We should not underestimate the influence and indeed the success of the modern aggressive atheistic movement in the land. Richard Dawkins may have become a cult leader, a false idol and a contradiction of his own scientific rationalism but he has changed attitudes towards Christianity in the public domain, in government, in universities and in schools as well as in society at large. He sent some of his books to Members of Parliament as part of the campaign to reduce Christianity’s influence in the public life of the nation. There has been a subtle and unsubtle marginalisation of Christianity and it is really only because Queen Elizabeth is such a confessing Christian that national events still retain a Christian setting.

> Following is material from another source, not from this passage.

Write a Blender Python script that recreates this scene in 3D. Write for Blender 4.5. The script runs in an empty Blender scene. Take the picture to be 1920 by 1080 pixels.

The status of faith and of belief in an invisible Maker and Saviour are now diminished as everything is decided by on the basis on claimed verifiable evidence and by computerisation and by data accumulation especially. Christianity is no longer held to be true. It is a personal opinion only and should be kept private. This is the ethos of many state schools. The SNP government conducts itself and its policies within this value system. There is no appeal to God or to Christian history heard in Scotland any more. The churches appear weak and frightened, cowed by political correctness into denying their own origins and purpose and proclamation. Psalm 127 Unless the Lord builds the house, the builders labour in vain. Unless the Lord watches over the city, the guards stand watch in vain.
We should remember however that there was no-one more marginalised than Jesus. Crucifixion was the ultimate rejection. Yet Jesus triumphed and is loved and acknowledged by more of humanity today than ever. The first Christians suffered for three centuries from social ostracisation and persecution. Yet Christianity triumphed to become the largest identifiable social grouping in today’s world. The 16th Century reformers were few at the beginning and yet Protestant Christianity led and inspired what has become western civilisation. At University in the nineteen seventies we were told that the Church of Scotland would be non-existent by 2007. Today we hear that the revised date in 2060.
Undeniably however, today we are in a struggle for Christ, for His truth and teaching, for His work and example, for his death and resurrection. But we are free to follow Him and stand up for him. We are free to gather for worship. We will always be able to pray no matter our circumstances because prayer is an affair of our innermost being. Contemporary values are against us, the nation’s politics are against us, the media is largely against us, popular culture is against us, atheists and secularists are very much against us. But the example of Richard Dawkins – a person so up himself – becoming himself a god and usurping the claims of Christ encourages us because when human beings choose the lesser to worship they make idols for themselves and these idols fail dramatically. We may not wish to be falsely triumphalistic but we can rejoice in the love of Our Risen Lord for us and return that love with our life devotion.